Terdapat empat tugas yang diterima Bung Tomo. Pertama, Ia diminta untuk mempersiapkan wilayah Gunung Lawu bersama Laksamana Nazi. Tugas ini diberikan dalam rangka persiapan Pusat Komandao Republik Indonesia Tertinggi dalam situasi perang.
Tugas ini Ia terima langsung dari Panglima Besar TNI Jenderal Sudirman. Dari tugas inilah hubungan keduanya menjadi dekat. Mereka adalah sosok yang sepaham dan seideologi. Oleh karena itu, Jenderal Sudirman merasa cocok dengan Bung Tomo.
Tugas selanjutnya adalah Ia diminta untuk berunding dan penyusunan strategi bersama Presiden Soekarno dan seluruh anggota kabinetnya pada Oktober 1945. Perundingan ini bertempat di Gedung Proklamasi.
Dalam perundingan itu, Soekarno meminta pendapat Bung Tomo terkait bagaimaan caranya agar dapat mendesak tentara pendudukan Jepang untuk menyerahkan senjatanya pada Indonesia.
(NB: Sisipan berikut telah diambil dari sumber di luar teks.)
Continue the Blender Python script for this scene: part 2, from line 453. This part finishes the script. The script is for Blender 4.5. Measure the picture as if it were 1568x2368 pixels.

Soekarno memilih Bung Tomo karena Ia dianggap memiliki pengalaman dan peran penting saat Jepang menyerahkan senjata di Surabaya.
Setelah berbincang dengan Bung Tomo, akhirnya Soekarno mengeluarkan instruksi yang ditandatangai oleh pimpinan KNI (Komite Nasional Indonesia) dan kepala polisi Republik Indonesia. Sedangkan untuk instruksi daerah Jawa Timur dibawa oleh Bung Tomo.
Ketiga, Bung Tomo dipercayai tugas yang berhubungan dengan kemiliteran. Ia dipilih sebagai anggota Staf Gabungan Angkatan Peran RI, Ketua Panitia Angkatan Darat. Melalui posisi ini, Bung Tomo mengoordinasikan semua alat angkatan darat yang ada di RI.
Melalui tugas ini, kiprah Bung Tomo meluas. Bung Tomo yang sebelumnya berkiprah sebagai aktivis dan pejuang dari kalangan sipil, sekarang jadi bersinggungan dengan dunia militer.
Bila melihat sejarah pendidikan Bung Tomo sendiri, Ia tidak memiliki latar pendidikan pendidikan militer. Dari hal ini dapat terlihat Bung Tomo penuh talenta.
Tugas terakhir yang diberikan pada Bung Tomo adalah mengurusi produksi senajta api yang ada di Pulau Jawa. Ia diangkat pula menjadi Ketua Badan Koordinasi Produksi Senjata seluruh Jawad an Madura. Bung Tomo sangat senang dengan tugasnya ini, karena Ia memiliki kebebasan untuk mempersenjatai kelompok yang dianggapnya pantas untuk menerima.